Infrared 100 Exhibition photographs online

For those of you who were unable to get to Bath for the Infrared 100 exhibition last October, the RPS have put some of the images online on their web site.

Go to and you can browse through some of the historic and contemporary photographs we included. These include a couple of RW Wood's photos from 1910 and 1911, Abe Frajndlich's Rosebud as Demeter, Carol Highsmith's Streetcar on St Charles and Teresa Airey's Magical Banyans.
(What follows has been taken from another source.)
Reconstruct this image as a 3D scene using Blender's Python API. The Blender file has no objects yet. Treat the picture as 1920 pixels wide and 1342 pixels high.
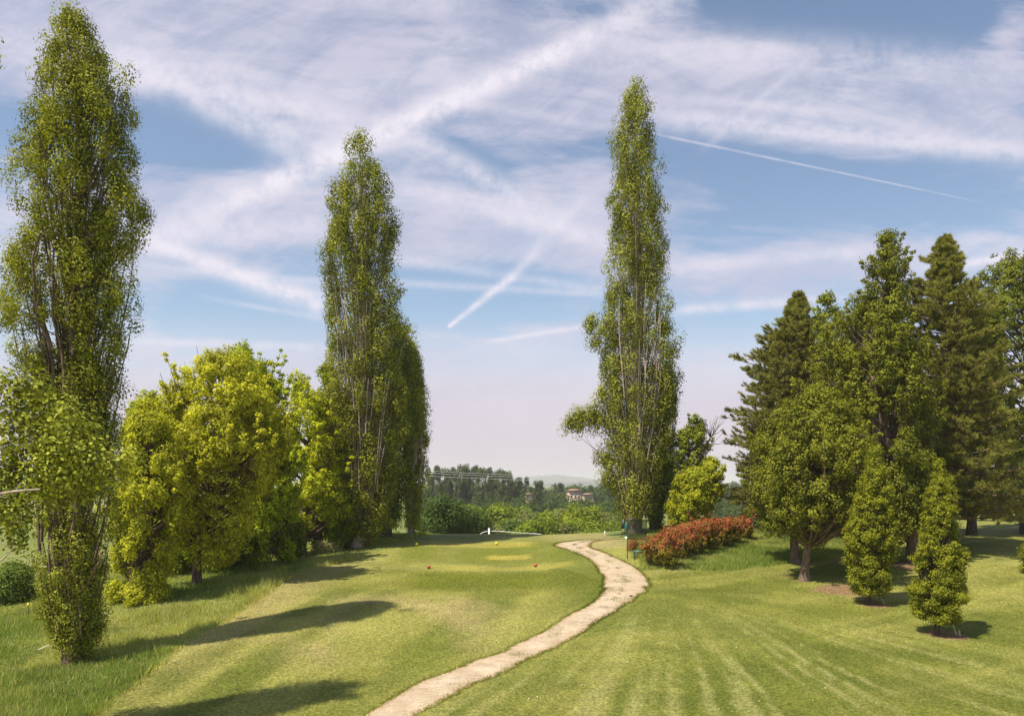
import bpy, math, numpy as np
from mathutils import Vector
rng = np.random.default_rng(7)
sc = bpy.context.scene
COL = sc.collection
F_PX, CX, HY, EYE = 1507.0, 960.0, 905.0, 7.0
SUN_EL = math.radians(61); SH = np.array([0.80, 0.60])      # direction shadows run on the ground

# ------------------------------------------------------------------ small maths
def sm(a, b, x):
    t = np.clip((np.asarray(x, float) - a) / (b - a), 0, 1); return t * t * (3 - 2 * t)
def lerp(a, b, t): return a + (b - a) * t
def nrm(v): return v / np.maximum(np.linalg.norm(v, axis=-1, keepdims=True), 1e-9)
def vnoise(x, y, s, seed=0):
    r = np.random.default_rng(seed).random((256, 256))
    x = np.asarray(x, float) / s + 1000; y = np.asarray(y, float) / s + 1000
    xi = np.floor(x).astype(int); yi = np.floor(y).astype(int)
    fx = x - xi; fy = y - yi; fx = fx * fx * (3 - 2 * fx); fy = fy * fy * (3 - 2 * fy)
    g = lambda a, b: r[a % 256, b % 256]
    return lerp(lerp(g(xi, yi), g(xi + 1, yi), fx), lerp(g(xi, yi + 1), g(xi + 1, yi + 1), fx), fy)
def fbm(x, y, s, seed=0, o=4):
    t = 0; a = 1; n = 0
    for k in range(o):
        t = t + a * vnoise(x, y, s / 2 ** k, seed + k); n += a; a *= .5
    return t / n

# ------------------------------------------------------------------ terrain
CP = [  # (px, py, depth) : what the photograph shows at that depth
 (0,1342,25),(300,1342,24.5),(700,1342,24),(1100,1342,24),(1500,1342,24),(1920,1342,24),
 (330,1225,30.8),(700,1225,30.8),(1000,1223,31.0),(1300,1225,30.8),(1600,1235,30.8),(1900,1225,32),(1760,1192,34.5),
 (700,1130,38.8),(900,1130,39),(1150,1130,38.7),(1400,1130,40),(1628,1130,40.5),(1850,1130,41),
 (850,1108,43),(1000,1108,43),(850,1072,49.5),(1000,1072,49.5),(850,1060,52.5),(1000,1060,52.5),(850,1048,55.5),(1000,1048,55.5),
 (850,1040,57.5),(1000,1040,57.5),(850,1027,60.5),(1000,1026,60.5),(850,1017,63.5),(980,1016,63.5),
 (800,1003,68.5),(950,1003,69),(1080,1004,68),(1150,1001,67),
 (1050,1100,43),(1180,1090,43.3),(1090,1060,50),(1030,1045,55),
 (600,1100,44),(560,1075,48),(480,1062,52),(370,1095,46),(250,1125,42),(400,1150,38.8),(200,1180,36.5),
 (138,1245,31),(0,1250,31.5),(0,1180,39),(30,1130,52),(30,1085,66),(30,1040,88),(30,1000,125),
 (640,1060,52),(700,1040,57),(565,1040,60),(668,1024,61),(720,1006,66),(770,1002,68),(600,1030,62),(690,1015,64),
 (740,1000,120),(740,992,140),
 (1235,1062,48),(1200,1010,59),(1130,1011,61),(1075,1024,57.5),(1400,1010,60),(1433,993,65),(1300,987,66),(1330,1040,52),
 (1490,1055,52),(1450,1075,48.5),(1508,1088,46),(1600,1045,54),(1712,1050,51),(1686,1003,63),(1600,995,67),(1850,1050,52),
 (1900,1010,64),(1900,985,76),(1900,975,88),(1500,986,72),(1650,985,74),(1300,1100,44),(1320,1075,47.5)]
pts = [((p - CX) / F_PX * d, d, EYE - (q - HY) / F_PX * d) for p, q, d in CP]
pts += [(-15,10,-.3),(0,8,-.2),(15,8,0),(-32,15,-.8),(32,15,.3),(-6,76,1.9),(-6,84,-1),(-6,100,-5),(5,76,1.9),(6,84,-.8),
 (8,100,-5),(45,110,1.5),(60,125,-1),(25,88,1.5),(27,108,-3),(75,90,3),(60,60,2.6),(45,40,1.2),(-60,60,-1.5),(-45,35,-.9),(-80,100,-1.6),(12,80,1.6),(-75,150,-1.2)]
P = np.array(pts); A2 = P[:, :2] / 30.0
def tps_k(r2): return 0.5 * r2 * np.log(r2 + 1e-12)
n = len(P)
K = tps_k(((A2[:, None] - A2[None]) ** 2).sum(-1)) + 0.0006 * np.eye(n)
Q = np.c_[np.ones(n), A2]
W = np.linalg.solve(np.block([[K, Q], [Q.T, np.zeros((3, 3))]]), np.r_[P[:, 2], 0, 0, 0])
def height(x, y):
    x = np.atleast_1d(np.asarray(x, float)); y = np.atleast_1d(np.asarray(y, float)); sh = np.broadcast(x, y).shape
    x = np.broadcast_to(x, sh).ravel(); y = np.broadcast_to(y, sh).ravel()
    xc = np.clip(x, -85, 85) / 30; yc = np.clip(y, 5, 152) / 30
    out = np.empty(len(x))
    for i in range(0, len(x), 40000):
        X = np.c_[xc[i:i + 40000], yc[i:i + 40000]]
        k = tps_k(((X[:, None] - A2[None]) ** 2).sum(-1))
        out[i:i + 40000] = k @ W[:n] + W[n] + X @ W[n + 1:]
    far = lerp(-9.0, -2.2, sm(-25, -80, x)) + 0.5 * (fbm(x, y, 60, 31) - .5)
    far = far + 30 * sm(1500, 7000, y) * 0.12
    t = np.maximum(sm(100, 155, y + 40 * sm(20, 60, x) * 0 ), sm(85, 130, np.abs(x)))
    t = np.where(x < -14, np.maximum(sm(125, 165, y), sm(85, 130, np.abs(x))), t)
    near = np.where(y < 5, out, out)
    z = lerp(near, far, t)
    mound = 0.05 * (fbm(x, y, 5, 5, 3) - .5) * (1 - t)
    return (z + mound).reshape(sh)
def h1(x, y): return float(height(x, y)[0])
def ground_hit(px, py, y0=14, y1=150):
    ys = np.linspace(y0, y1, 1400)
    z = EYE - (py - HY) / F_PX * ys; g = height((px - CX) / F_PX * ys, ys)
    i = np.argmax(z <= g)
    if z[i] > g[i]:
        i = np.argmin(z - g)
    return np.array([(px - CX) / F_PX * ys[i], ys[i], g[i]])
def at(px, py, d): return np.array([(px - CX) / F_PX * d, d, EYE - (py - HY) / F_PX * d])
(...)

Professor Francis Ring's 1959 thermal image of an arthritic knee, made with a prototype scanner using a searchlight mirror and bicycle chains, and Professor Robert Greenler's 1971 photograph of the infrared component of a rainbow are also included.
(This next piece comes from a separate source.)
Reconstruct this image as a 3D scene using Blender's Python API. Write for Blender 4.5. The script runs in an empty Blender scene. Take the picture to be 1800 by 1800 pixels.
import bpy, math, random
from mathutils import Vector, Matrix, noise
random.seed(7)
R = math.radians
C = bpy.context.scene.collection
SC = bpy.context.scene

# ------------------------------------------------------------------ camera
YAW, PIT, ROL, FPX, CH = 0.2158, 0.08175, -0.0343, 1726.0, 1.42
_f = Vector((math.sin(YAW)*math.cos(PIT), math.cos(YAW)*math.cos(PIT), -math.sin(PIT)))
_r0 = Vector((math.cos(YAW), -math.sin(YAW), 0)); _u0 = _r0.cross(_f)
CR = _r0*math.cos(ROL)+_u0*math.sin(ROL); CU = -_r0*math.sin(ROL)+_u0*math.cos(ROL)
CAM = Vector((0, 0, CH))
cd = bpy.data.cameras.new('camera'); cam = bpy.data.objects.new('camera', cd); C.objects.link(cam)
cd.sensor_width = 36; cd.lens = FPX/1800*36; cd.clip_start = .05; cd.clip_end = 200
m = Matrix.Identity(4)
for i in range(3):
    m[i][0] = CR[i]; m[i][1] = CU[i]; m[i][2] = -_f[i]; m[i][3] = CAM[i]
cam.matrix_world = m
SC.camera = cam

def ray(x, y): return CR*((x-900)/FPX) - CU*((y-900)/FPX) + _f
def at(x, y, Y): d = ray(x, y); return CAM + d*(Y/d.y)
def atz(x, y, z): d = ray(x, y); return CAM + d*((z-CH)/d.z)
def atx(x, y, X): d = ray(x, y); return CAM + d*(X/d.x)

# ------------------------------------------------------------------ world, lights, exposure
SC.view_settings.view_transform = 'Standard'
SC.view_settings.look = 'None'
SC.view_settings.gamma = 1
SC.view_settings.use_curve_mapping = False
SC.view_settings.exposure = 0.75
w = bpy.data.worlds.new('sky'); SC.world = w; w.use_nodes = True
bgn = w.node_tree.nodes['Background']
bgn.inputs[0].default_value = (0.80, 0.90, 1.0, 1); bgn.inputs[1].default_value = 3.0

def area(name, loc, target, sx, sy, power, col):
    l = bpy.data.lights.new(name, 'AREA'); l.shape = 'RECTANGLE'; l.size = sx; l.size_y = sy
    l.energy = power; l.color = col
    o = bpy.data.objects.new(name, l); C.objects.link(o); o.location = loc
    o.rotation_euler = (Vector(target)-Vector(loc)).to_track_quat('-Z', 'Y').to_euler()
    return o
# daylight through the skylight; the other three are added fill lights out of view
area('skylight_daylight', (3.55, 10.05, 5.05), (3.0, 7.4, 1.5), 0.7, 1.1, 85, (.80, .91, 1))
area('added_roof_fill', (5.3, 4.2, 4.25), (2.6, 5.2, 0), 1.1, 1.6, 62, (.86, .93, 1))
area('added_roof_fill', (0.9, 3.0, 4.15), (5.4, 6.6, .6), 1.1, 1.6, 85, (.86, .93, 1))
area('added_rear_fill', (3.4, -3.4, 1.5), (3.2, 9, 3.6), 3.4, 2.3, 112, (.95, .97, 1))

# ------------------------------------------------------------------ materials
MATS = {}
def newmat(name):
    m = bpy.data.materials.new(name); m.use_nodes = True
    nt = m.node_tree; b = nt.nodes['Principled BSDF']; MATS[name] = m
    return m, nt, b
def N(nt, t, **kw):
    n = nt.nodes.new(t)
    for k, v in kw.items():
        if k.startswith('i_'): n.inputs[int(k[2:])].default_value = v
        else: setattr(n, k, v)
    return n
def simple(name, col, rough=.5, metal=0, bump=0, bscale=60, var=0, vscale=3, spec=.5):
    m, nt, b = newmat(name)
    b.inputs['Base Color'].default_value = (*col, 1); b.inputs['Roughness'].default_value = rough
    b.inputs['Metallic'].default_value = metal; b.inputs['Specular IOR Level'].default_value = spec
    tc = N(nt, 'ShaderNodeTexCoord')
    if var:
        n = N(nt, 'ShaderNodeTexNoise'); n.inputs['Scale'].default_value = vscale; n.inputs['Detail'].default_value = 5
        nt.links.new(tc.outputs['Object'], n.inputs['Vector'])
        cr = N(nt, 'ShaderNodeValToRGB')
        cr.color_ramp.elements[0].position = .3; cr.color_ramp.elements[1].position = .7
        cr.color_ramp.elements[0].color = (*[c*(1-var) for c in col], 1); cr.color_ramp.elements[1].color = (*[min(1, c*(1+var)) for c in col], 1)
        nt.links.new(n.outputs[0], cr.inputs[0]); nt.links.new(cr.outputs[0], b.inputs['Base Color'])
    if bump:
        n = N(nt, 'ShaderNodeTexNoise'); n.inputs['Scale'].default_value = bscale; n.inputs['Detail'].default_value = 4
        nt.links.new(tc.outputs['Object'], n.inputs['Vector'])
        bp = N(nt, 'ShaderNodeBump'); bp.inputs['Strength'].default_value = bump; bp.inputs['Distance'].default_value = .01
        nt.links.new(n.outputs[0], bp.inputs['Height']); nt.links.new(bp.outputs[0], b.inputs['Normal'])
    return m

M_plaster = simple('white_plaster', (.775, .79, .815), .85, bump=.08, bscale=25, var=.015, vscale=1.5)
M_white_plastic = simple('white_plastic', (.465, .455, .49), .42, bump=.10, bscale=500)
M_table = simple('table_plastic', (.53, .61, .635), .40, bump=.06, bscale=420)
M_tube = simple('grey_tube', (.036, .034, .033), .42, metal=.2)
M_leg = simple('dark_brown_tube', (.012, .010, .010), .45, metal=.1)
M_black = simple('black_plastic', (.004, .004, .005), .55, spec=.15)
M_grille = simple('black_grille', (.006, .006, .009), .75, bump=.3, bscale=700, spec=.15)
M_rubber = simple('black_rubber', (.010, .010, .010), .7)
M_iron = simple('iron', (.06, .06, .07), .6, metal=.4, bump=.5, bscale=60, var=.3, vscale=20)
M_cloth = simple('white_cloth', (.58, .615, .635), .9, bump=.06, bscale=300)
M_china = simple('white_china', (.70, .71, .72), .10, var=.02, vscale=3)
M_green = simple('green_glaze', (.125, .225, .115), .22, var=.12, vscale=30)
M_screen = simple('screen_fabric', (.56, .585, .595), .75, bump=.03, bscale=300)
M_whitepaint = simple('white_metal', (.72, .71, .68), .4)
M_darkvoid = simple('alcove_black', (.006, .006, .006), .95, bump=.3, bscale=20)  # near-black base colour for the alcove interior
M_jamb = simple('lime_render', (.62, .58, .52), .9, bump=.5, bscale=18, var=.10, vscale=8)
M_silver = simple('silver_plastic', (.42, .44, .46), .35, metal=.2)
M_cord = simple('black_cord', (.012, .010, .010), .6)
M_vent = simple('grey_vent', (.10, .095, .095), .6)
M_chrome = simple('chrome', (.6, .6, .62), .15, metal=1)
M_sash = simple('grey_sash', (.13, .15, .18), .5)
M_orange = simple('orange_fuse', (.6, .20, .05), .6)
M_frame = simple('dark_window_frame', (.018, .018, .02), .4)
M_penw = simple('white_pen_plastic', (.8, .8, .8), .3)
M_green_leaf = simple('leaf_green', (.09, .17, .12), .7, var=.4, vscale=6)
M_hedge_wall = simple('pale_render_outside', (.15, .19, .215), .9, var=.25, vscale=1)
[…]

A selection of images are also featured in the current RPS Journal.

Thursday 17 March 2011

Thermal Street View from MIT

The aim may be to provide a rapid energy audit of buildings but MIT have a thermal imaging system that is interesting for purely visual reasons.

The full story is in this news piece on their web site, complete with video.

Here's what caught my eye ...
The new process begins by photographing buildings with a system the team developed to get high-resolution, long wave infrared images using an inexpensive, low-resolution camera. Normally, the cost of high-resolution far-infrared cameras is prohibitive for such widespread use — such cameras can cost $40,000 each. As a substitute, the team developed a novel patent-pending technology called “Kinetic Super Resolution” that uses a computer to combine many different images taken with an inexpensive low-resolution IR camera (costing less than $1,000), that produces a high-resolution mosaic image.
Note that in this context 'high resolution' would be 640 by 480 pixels resolution for $40K. In this case the MIT system's Kinetic Super Resolution improves image resolution by using moving (presumably this means scanning) images. I would imagine that this is trading temporal resolution for spatial resolution by looking at how successive pixels differ when these pixels are displaced by less than pixel/image resolution. A patent is pending.

Wednesday 2 March 2011

DNS tidy-up

I have, at last, sorted out the domain name for this blog so it runs properly off ... although still works. Apologies if you got a seemingly spurious landing page while I sorted out the routing.